An artist puts some final touches on a painting in the Shatford Centre, where the Open Studio is held for Penticton youth. Dustin Godfrey/Western News

Optimism for youth Open Studio, despite shaky start

Nobody showed up the first week, but Penticton youth are starting to sign up for the arts space

A new youth program encouraging participation in the arts has gotten off to a shaky start, but organizers say they’re seeing support trickle in.

The Shatford Centre held its first Open Studio for youth last Saturday, and will be running the space as a drop-in arts space for youth weekly until Nov. 25.

Related: Youth need a place to turn for community and hope

“We’re running them with the purpose to encourage youth ages 12 to 24 to kind of come in and utilize a safe space,” said organizer Nadine Hajjaj.

“It’s very key that we emphasize that this is a safe space, a judgement free zone, a place where they have access to resources, access to mentors, for their creative outlets, whether it’s fine arts, whether it’s drawing, painting, whether it’s singing, poetry, dancing.

“We want to make sure they’re getting the space to do that, and Shatford is, I think, such a key place for this community in general, and for Penticton in general.”

Though the Shatford Centre has been in the community for a century, Hajjaj said the centre has been underutilized by youth in the community, catering mostly to more senior members of the community.

“This is a place that’s willing to give resources, and I don’t think people realize what Shatford has to offer,” she said. “So Open Studio’s kind of like the hope to draw that demographic in.”

Related: Fundraising campaign for youth resource centre launched

Hajjaj said it was a bit ironic that the Shatford Centre tended to be overlooked by youth, when the building is on the same campus as one of the city’s high schools.

Hajjaj said nobody showed up for the first open studio, but said by early this week six youths had signed up for the second event coming this weekend.

The main issue, Hajjaj said, was a bit of marketing — not getting the message out in time for young people to get involved.
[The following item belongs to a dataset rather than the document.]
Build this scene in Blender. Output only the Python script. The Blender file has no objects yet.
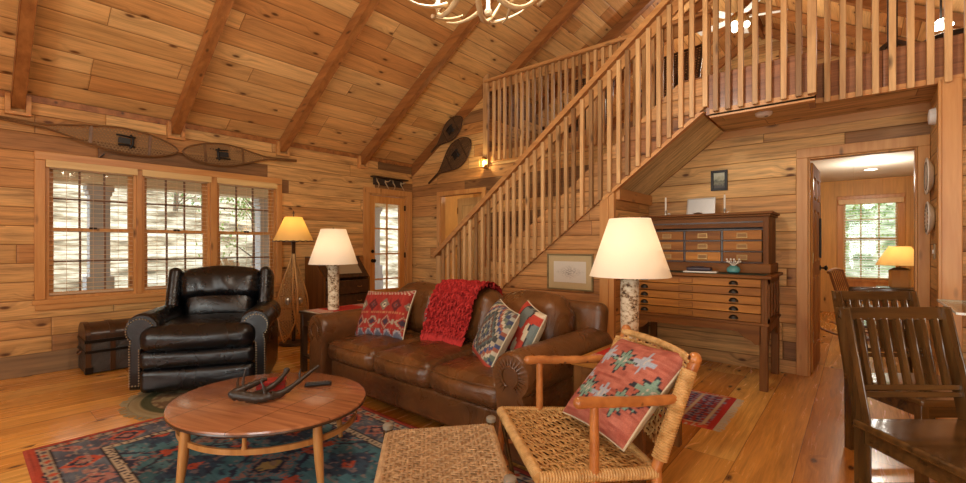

Now, the group has reached out to schools and youth programs, including the YES Project, which is intending to open a youth centre.

“We’re on social media, we’ve tried to spread the word,” Hajjaj said. “We’re just everywhere, really trying to push and let people know that we’re here.”

Organizers with Arts Rising had also set up a youth pop-up gallery during the festival, but toward the end were looking at how they could perpetuate the gallery as a space for youth to get engaged with arts.

Related: Don’t let the pop-up gallery fall down

Hajjaj said the groups aren’t linked, but said it would be important for the groups to get together and support one another.

“So there is going to be effort on our end, definitely, to try to collaborate with them to come to something together,” she said.

Hajjaj said part of the goal is to provide something productive for youth to get involved in, in a city where youth feel they are limited in their activities, and pointed to issues with drugs and the mental health crisis in the city.

“The fact of the matter is that kids don’t know what’s available out there for them, because there’s a lot of people working inside that are working really, really hard for these kids,” Hajjaj said.

“But the problem is if we can’t get kids through the door of anything, we can’t help them in any way. So how do we create this exposure,? How do we create this accessibility for them? It needs to be little things. It needs to be places where they can come in and be themselves.”

The event is held Saturdays starting at 9 a.m.